One of King's lesser-known speeches was made on April 4, 
1967, at Riverside Church. It was called "Beyond Vietnam: A 
Time to Break the Silence." He was trying to appeal to the 
U.S. government to become more humane and open to different 
kinds of political and economic systems--something it is 
incapable of doing, no matter who is president. However, 
talking about the questions that Black men had raised to him 
on the violence of war and the violence they faced in the 
inner city, Dr. King said: "Their questions hit home, and I 
knew that I could never again raise my voice against the 
violence of the oppressed in the ghettos without having 
first spoken clearly to the greatest purveyor of violence in 
the world today--my own government."

This was the first time a major civil rights leader had come 
out so strongly against the war.
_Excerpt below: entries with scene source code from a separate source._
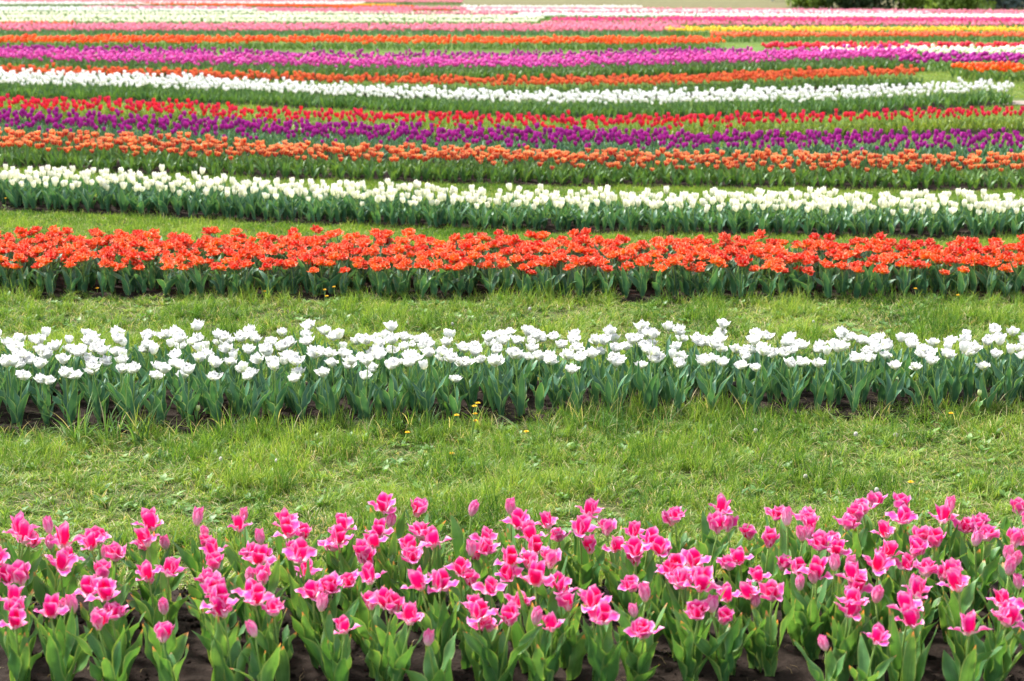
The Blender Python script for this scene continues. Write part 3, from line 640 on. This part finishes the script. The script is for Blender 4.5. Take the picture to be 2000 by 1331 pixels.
def scatter_grass(name, xr, ylo, yhi, dens, sources, sc, label, patch=1.0, keep=None, zs=(.5, 1.3)):
    """random points between two curves ylo(x), yhi(x)"""
    xs = np.linspace(xr[0], xr[1], 200); area = np.trapezoid(np.maximum(yhi(xs)-ylo(xs), 0), xs) if hasattr(np, 'trapezoid') else np.trapz(np.maximum(yhi(xs)-ylo(xs), 0), xs)
    mxh = np.max(yhi(xs)-ylo(xs)); n = int(dens*(xr[1]-xr[0])*mxh)
    x = rng.uniform(xr[0], xr[1], n); y = ylo(x) + rng.random(n)*mxh; k = y < yhi(x); x = x[k]; y = y[k]
    px, _ = proj(x, y, 0*x); k = (px > -150) & (px < 2150); x = x[k]; y = y[k]
    nz = fbm(x*1.9, y*1.9, 3); k = rng.random(len(x)) < np.clip(.12+nz*1.9, 0, 1)
    x = x[k]; y = y[k]; nz = nz[k]; n = len(x)
    big = fbm(x*3.1+40, y*3.1, 3)
    s = rng.uniform(sc[0], sc[1], n); sz = s*(zs[0] + (zs[1]-zs[0])*np.clip((big-.25)*2.2, 0, 1))
    P = np.stack([x, y, terrain(x, y)], -1)
    rot = np.stack([rng.uniform(-.15, .15, n), rng.uniform(-.15, .15, n), rng.uniform(0, 6.28, n)], -1)
    L_ = len(sources); wts = rng.random(n) + (big-.45)*1.1; sp = 2 if L_ > 5 else 0
    idx = np.clip(sp + (wts*(L_-sp)).astype(int), sp, L_-1)
    if sp: q = rng.random(n); idx = np.where(q < .05, 0, np.where(q < .13, 1, idx))
    print(name, n)
    return scatter(name, P, rot, np.stack([s, s, sz], -1), idx, sources, kind='stuff', label=label, category='grass')
gm = [M['grass']]
def rosette():
    mb = MB()
    for i in range(9): mb.add(blade(U_(.025, .055), U_(.012, .02), i*.7+U_(-.3, .3), U_(20, 60), U_(-10, 20), 1, rho=.03, a=1.2, b=.6, nu=3, nv=5, twist=U_(-.5, .5), z0=U_(0, .025)))
    return mb.mesh('weed_rosette', [M['weed']])
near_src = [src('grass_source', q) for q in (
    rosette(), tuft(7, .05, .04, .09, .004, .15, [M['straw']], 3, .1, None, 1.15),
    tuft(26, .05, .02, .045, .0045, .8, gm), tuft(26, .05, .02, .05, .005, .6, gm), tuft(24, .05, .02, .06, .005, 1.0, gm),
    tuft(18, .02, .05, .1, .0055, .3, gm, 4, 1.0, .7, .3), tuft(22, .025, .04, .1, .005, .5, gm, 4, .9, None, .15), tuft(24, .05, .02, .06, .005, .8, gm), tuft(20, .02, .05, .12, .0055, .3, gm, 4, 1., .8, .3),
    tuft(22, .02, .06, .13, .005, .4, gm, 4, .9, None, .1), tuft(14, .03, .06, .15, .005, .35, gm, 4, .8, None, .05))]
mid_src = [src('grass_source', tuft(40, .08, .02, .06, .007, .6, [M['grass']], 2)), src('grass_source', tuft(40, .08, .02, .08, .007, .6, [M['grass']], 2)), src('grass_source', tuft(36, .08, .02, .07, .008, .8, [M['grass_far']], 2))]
far_src = [src('grass_source', tuft(50, .22, .03, .08, .016, .6, [M['grass_far']], 2)), src('grass_source', tuft(50, .22, .03, .09, .016, .7, [M['grass_far']], 2))]
p_, w_, o_, c_, s_, u_, r_, wf = [B[k_] for k_ in ('pink', 'white', 'orange', 'cream', 'stripe', 'purple', 'red', 'white_far')]
scatter_grass('lawn_grass', (-3.4, 3.4), lambda x: p_.yb(x)+.05, lambda x: w_.yf(x)-.04+.2*sm(x, -2.4, .2)+.22*(fbm(x*2.5, 3+0*x, 3)-.4), 800, near_src, (.75, 1.25), 'green grass strip between the pink and the white tulips')
edge_src = [src('grass_source', tuft(18, .03, .08, .18, .0055, .4, gm, 4, .9)), src('grass_source', tuft(12, .03, .1, .24, .006, .45, gm, 5, 1.0)), src('grass_source', tuft(20, .03, .06, .14, .005, .5, gm, 4, .9)), src('grass_source', tuft(12, .02, .1, .22, .007, .3, [M['weedgrass']], 5, 1.0, .8, .2))]
scatter_grass('edge_grass', (-3.6, 3.8), lambda x: w_.yf(x)-.28, lambda x: w_.yf(x)+.0+.16*sm(x, -1.5, .5)+.1*(fbm(x*3, 7+0*x, 3)-.4), 130, edge_src, (.6, 1.2), 'long ragged grass leaning over the front edge of the white tulip bed')
scatter_grass('edge_grass', (-4.8, 4.8), lambda x: o_.yf(x)-.2, lambda x: o_.yf(x)+.08+.1*(fbm(x*3, 17+0*x, 3)-.4), 70, edge_src, (.45, .8), 'ragged grass leaning over the front edge of the ruffled orange tulip bed')
scatter_grass('edge_grass', (-6.2, 6.2), lambda x: c_.yf(x)-.2, lambda x: c_.yf(x)+.1+.1*(fbm(x*3, 27+0*x, 3)-.4), 50, edge_src, (.45, .75), 'ragged grass leaning over the front edge of the cream tulip bed')
scatter_grass('lawn_grass', (-4.8, 4.8), lambda x: w_.yb(x)+.03, lambda x: o_.yf(x)+.05+.2*(fbm(x*2.5, 9+0*x, 3)-.4), 480, near_src, (.85, 1.35), 'green grass strip between the white and the ruffled orange tulips')
scatter_grass('lawn_grass', (-6.2, 6.2), lambda x: o_.yb(x)+.02, lambda x: c_.yf(x)+.03, 300, mid_src, (.8, 1.3), 'green grass strip between the ruffled orange and the cream tulips')
scatter_grass('lawn_grass', (-7.5, 7.5), lambda x: c_.yb(x)+.02, lambda x: s_.yf(x)+.03, 200, mid_src, (.9, 1.4), 'green grass strip between the cream and the striped tulips')
scatter_grass('lawn_grass', (-9.5, 9.5), lambda x: u_.yb(x)+.05, lambda x: r_.yf(x)-.05, 120, mid_src, (1, 1.5), 'green grass strip between the purple and the red tulips')
scatter_grass('lawn_grass', (-11.5, 11.5), lambda x: r_.yb(x)+.05, lambda x: wf.yf(x)-.05, 45, far_src, (.9, 1.3), 'green grass strip between the red and the far white tulips')
def far_y(x): return np.full_like(np.asarray(x, float), 46.0)
pe = B['peach']; mg = B['magenta']
scatter_grass('lawn_grass', (-14.5, 14.5), lambda x: np.where(x < pe.fx[-1], pe.yb(x)+.1, wf.yb(x)+.3), lambda x: mg.yf(x)-.1, 30, far_src, (.8, 1.1), 'green grass strip in front of the magenta tulips', zs=(.4, .8))
def yy(px_, py_):
    x_, y_ = unproj(np.linspace(XL, XR, 80), np.interp(np.linspace(XL, XR, 80), px_, py_)); return lambda x: np.interp(x, x_, y_)
scatter_grass('lawn_grass', (-22, 22), yy([0, 700, 1450, 1500, 2000], [121, 133, 123, 120, 115]), yy([0, 2000], [103, 103]), 9, far_src, (.9, 1.1), 'green grass strip in front of the bright orange tulips', zs=(.3, .6))
scatter_grass('lawn_grass', (-26, 26), yy([0, 2000], [92, 92]), yy([0, 1390, 1400, 2000], [74, 74, 87, 87]), 6, far_src, (.9, 1.1), 'green grass strip behind the bright orange tulips', zs=(.3, .6))

# ------------------------------------------------------------------ small growing things on the lawn
def wtuft(n, R, h0, h1, wd, lean): return tuft(n, R, h0, h1, wd, lean, [M['weedgrass']], 5, .9)
tufts = [(150, 868, 60, .07, .2, .34, .011, .75, 'broad-bladed grass clump spilling over the soil at the left end'), (215, 862, 40, .06, .16, .3, .01, .7, 'broad-bladed grass clump against the soil, just right of the leftmost clump'),
 (270, 872, 22, .05, .2, .36, .01, .8, 'long leaning grass blades crossing the dark soil at left'), (555, 958, 70, .05, .08, .16, .005, .35, 'dark fine grass tuft standing behind the pink tulips'),
 (345, 905, 60, .06, .06, .14, .006, .5, 'deep green grass tuft on the lawn left of center'), (830, 845, 34, .06, .14, .26, .008, .5, 'upright grass clump beside the dandelion plant'), (760, 850, 20, .06, .1, .22, .008, .5, 'thin grass clump at the soil edge left of the dandelions'),
 (1060, 862, 60, .08, .1, .2, .006, .45, 'bright fine grass tuft right of the dandelion plant'), (1195, 850, 60, .09, .16, .3, .006, .55, 'tall yellowish grass clump under the white tulips'), (1290, 850, 44, .09, .14, .26, .006, .6, 'tall grass clump right of the yellowish clump'),
 (1480, 850, 40, .09, .14, .24, .006, .6, 'wispy tall grass clump before the white tulips right of center'), (1610, 925, 70, .06, .08, .16, .006, .5, 'green grass hummock on the right lawn'), (1260, 985, 30, .05, .08, .16, .006, .7, 'ragged grass tuft behind the pink tulips right of center'),
 (1760, 860, 40, .08, .12, .2, .006, .6, 'tall grass clump before the white tulips far right'), (1120, 1010, 40, .06, .06, .14, .006, .7, 'low grass tuft behind the pink tulips at center'), (860, 1020, 80, .08, .06, .12, .005, .4, 'fine soft grass hummock just behind the pink tulips')]
for (px_, py_, n_, R_, a_, b_, wd_, ln_, lab) in tufts:
    x_, y_ = unproj(px_, py_); obj('grass_clump', wtuft(n_, R_, a_, b_, wd_, ln_), None, (float(x_), float(y_), float(terrain(x_, y_))), label=lab, category='grass clump')
def disc_flower():
    mb = MB()
    for ring, (n_, L_, t0) in enumerate(((14, .019, 8), (12, .015, 30), (8, .01, 60))):
        for i in range(n_): mb.add(blade(L_, .005, 6.28*i/n_+ring*.2, t0, t0-5, 1, r0=.001, rho=.02, nu=2, nv=3))
    return mb.mesh('dandelion_head', [M['yellowfl']])
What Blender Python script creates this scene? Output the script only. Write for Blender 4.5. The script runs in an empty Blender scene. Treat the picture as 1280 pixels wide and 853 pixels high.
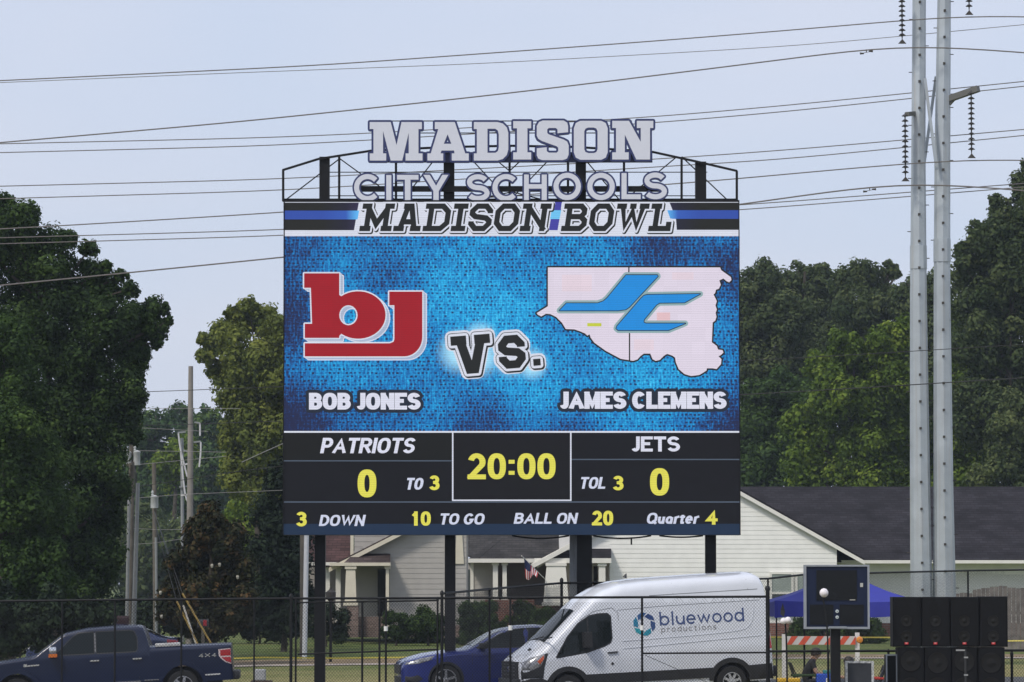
import bpy, bmesh, math, random
import numpy as np
from mathutils import Vector, Matrix
from mathutils.geometry import delaunay_2d_cdt
R = math.radians
S = bpy.context.scene
COL = S.collection
rng = np.random.default_rng(7)
random.seed(7)

# ------------------------------------------------------------------ camera
FPX = 4860.0                  # focal length in photo pixels (1280 wide)
HOR = 730.0                   # the horizon's row in the photo
CAMZ = 2.7
PITCH = math.atan((HOR - 426.5) / FPX)
cam = bpy.data.cameras.new('camera'); cam.sensor_width = 36.0; cam.lens = FPX / 1280 * 36
cam.clip_start = 1.0; cam.clip_end = 6000
cam_o = bpy.data.objects.new('camera', cam); COL.objects.link(cam_o)
cam_o.location = (0, 0, CAMZ); cam_o.rotation_euler = (math.pi / 2 + PITCH, 0, 0)
S.camera = cam_o

# ------------------------------------------------------------------ sky, sun, exposure
SUN_EL, SUN_AZ = 50.0, 222.0   # azimuth clockwise from +Y (the view direction): from the left, behind the camera
w = bpy.data.worlds.new('World'); S.world = w; w.use_nodes = True
nt = w.node_tree; bg = nt.nodes['Background']
sky = nt.nodes.new('ShaderNodeTexSky'); sky.sky_type = 'NISHITA'; sky.sun_disc = False
sky.sun_elevation = R(SUN_EL); sky.sun_rotation = R(SUN_AZ)
sky.air_density = 1.0; sky.dust_density = 3.0; sky.ozone_density = 2.0; sky.altitude = 100
hz = nt.nodes.new('ShaderNodeMix'); hz.data_type = 'RGBA'; hz.inputs[0].default_value = 0.72
hz.inputs[7].default_value = (7.5, 8.35, 10.5, 1)       # thin even summer overcast in front of the blue
tcw = nt.nodes.new('ShaderNodeTexCoord'); mpw = nt.nodes.new('ShaderNodeMapping'); mpw.inputs['Scale'].default_value = (5, 5, 14)
nzw = nt.nodes.new('ShaderNodeTexNoise'); nzw.inputs['Scale'].default_value = 1.0; nzw.inputs['Detail'].default_value = 5; nzw.inputs['Roughness'].default_value = .45
rpw = nt.nodes.new('ShaderNodeValToRGB'); rpw.color_ramp.elements[0].position = .36; rpw.color_ramp.elements[0].color = (7.4, 8.35, 10.4, 1)
rpw.color_ramp.elements[1].position = .70; rpw.color_ramp.elements[1].color = (8.7, 9.0, 10.5, 1)
nt.links.new(tcw.outputs['Generated'], mpw.inputs[0]); nt.links.new(mpw.outputs[0], nzw.inputs[0]); nt.links.new(nzw.outputs[0], rpw.inputs[0]); nt.links.new(rpw.outputs[0], hz.inputs[7])
nt.links.new(sky.outputs[0], hz.inputs[6]); nt.links.new(hz.outputs[2], bg.inputs[0])
bg.inputs[1].default_value = 0.10
sd = bpy.data.lights.new('sun', 'SUN'); sd.energy = 2.5; sd.angle = R(9); sd.color = (1, .94, .84)
so = bpy.data.objects.new('sun', sd); COL.objects.link(so)
_e, _a = R(SUN_EL), R(SUN_AZ)
sdir = Vector((math.sin(_a) * math.cos(_e), math.cos(_a) * math.cos(_e), math.sin(_e)))
so.rotation_euler = sdir.to_track_quat('Z', 'Y').to_euler(); so.location = (-40, -20, 60)
S.view_settings.view_transform = 'Standard'; S.view_settings.look = 'None'
S.view_settings.exposure = 0.0; S.view_settings.gamma = 1.0; S.view_settings.use_curve_mapping = False
S.cycles.max_bounces = 6; S.cycles.transparent_max_bounces = 8; S.cycles.volume_bounces = 0
S.cycles.volume_step_rate = 4

# ------------------------------------------------------------------ helpers
CP, SP = math.cos(PITCH), math.sin(PITCH)
def P(x, y, D):
    """the point at depth D (metres from the camera along +Y) that photo pixel (x, y) shows"""
    u = (x - 640) / FPX; q = (426.5 - y) / FPX
    dy = CP - q * SP; dz = SP + q * CP
    k = D / dy
    return (u * k, D, CAMZ + dz * k)
def X(x, D): return P(x, HOR, D)[0]
def Z(y, D): return P(640, y, D)[2]
def zg(x, y):
    a = float(np.interp(x, [-40, -13, -12, -8, -3, 1.2, 4.9, 8, 40], [-.45, -.41, -.36, -.17, -.05, .01, .18, .3, .4]))
    wt = float(np.interp(y, [60, 84, 100, 150], [0, 1, 1, 0]))
    return a * wt + float(np.interp(y, [0, 100, 112, 160, 190, 400], [0, 0, .02, .5, .8, 1.2]))

def lin(c):
    return tuple((v / 255 / 12.92) if v / 255 <= .04045 else ((v / 255 + .055) / 1.055) ** 2.4 for v in c)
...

He actually raised the idea 
of the U.S. making reparations to the Vietnamese people for 
all the destruction to their economy and homeland. This was 
quite a revolutionary demand for this particular time. I 
think that if he had lived, he would have impacted upon the 
anti-war movement in the most powerful way. One of the great 
weaknesses of the anti-war movement during this period was 
the ineffectiveness of its leadership to reach out to the 
civil rights movement and the national liberation movements 
inside the U.S. and worldwide. Dr. King, in his own 
moralistic way, was making an attempt to bridge the gap 
between these movements. The U.S. government felt threatened 
by the potential of this kind of mass unity, and that is why 
they orchestrated his demise.

I feel very confident that if Dr. King had been alive today 
he would oppose the anti-poor, anti-worker, foreign and 
domestic policies of the U.S. Dr. King would speak out for 
the right to self-determination and the right to sovereignty 
of the most oppressed peoples. I also think that Dr. King 
would be heartened to see the youth participation in the 
anti-globalization movement and would encourage that 
movement to reach out in solidarity to the most oppressed 
youth, both here and abroad, who face police brutality, 
incarceration and poverty on a daily basis.